The commission's discovery that the final version of the computer software due to have been used in June had not been checked was "absolutely incredible", Mr Gilmore said.

Fine Gael's Mr Bernard Allen said: "Minister Cullen pushed ahead with this system in an arrogant manner and refused to allow any comprehensive debate. Yet the commission has now deemed that this very system is unacceptable."

Mr Allen said the Minister had committed a huge amount of taxpayers' money, including €5 million on a publicity campaign, consistently ignoring the warnings and concerns of the Opposition.

"He has fiddled around recklessly with the most important part of our democracy, our electoral system. Anything between €40 million and €50 million of taxpayer's money has been committed to machines which will not be used.

"But even more serious is the fact that this Government was trying to foist an unreliable and unsecure voting system onto the electorate," the Fine Gael environment spokesperson said.

The Green leader, Mr Trevor Sargent, said Minister Cullen had behaved with "a volatile combination of arrogance and naivety" and said he must stand down.

His party colleague, Mr Ciaran Cuffe, proposed the creation of an independent electoral commission to run all future elections and referendums.

Mr Cuffe said the joint Oireachtas committee on the environment, heritage and local government had raised the same doubts last December but Fianna Fáil members on the committee had "cynically overturned" the committee's work so that the Minister could go ahead and buy the voting machines.

"The committee heard presentations from a number of eminent IT professionals and academics, and neither the Department nor the suppliers were able to answer the questions raised," Mr Cuffe said.

Sinn Féin Louth TD, Mr Arthur Morgan, welcomed the findings, saying they vindicated the position the party had adopted at an early stage. Mr Cullen had attempted to stifle the debate around the introduction of electronic voting and its potential dangers and implications.

"He arrogantly dismissed concerns raised by computer science experts, members of the public and Opposition parties.

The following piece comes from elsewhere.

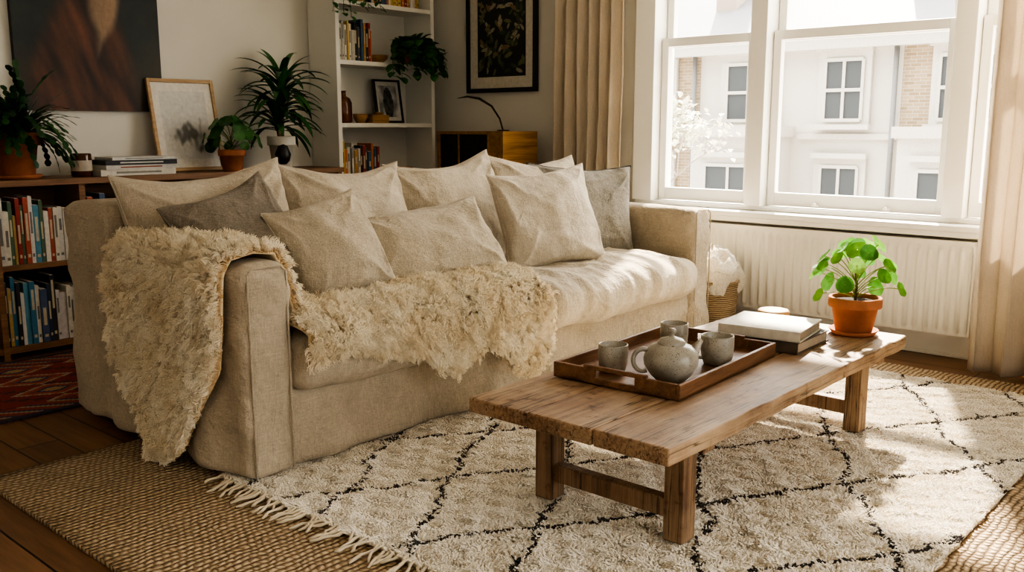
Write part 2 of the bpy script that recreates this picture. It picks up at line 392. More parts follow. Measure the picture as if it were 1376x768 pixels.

The absence of a verifiable voter trail and the failure to publish the source code represented fatal flaws in the Government's plans for the introduction of e-voting."

Mr Morgan said that during the Dáil debate on the Electoral Amendment Bill 2004, Mr Cullen said he would accept responsibility if the system was proved to be flawed or insecure. "It is clear now that Minister Cullen's position is completely untenable and he must go," he added.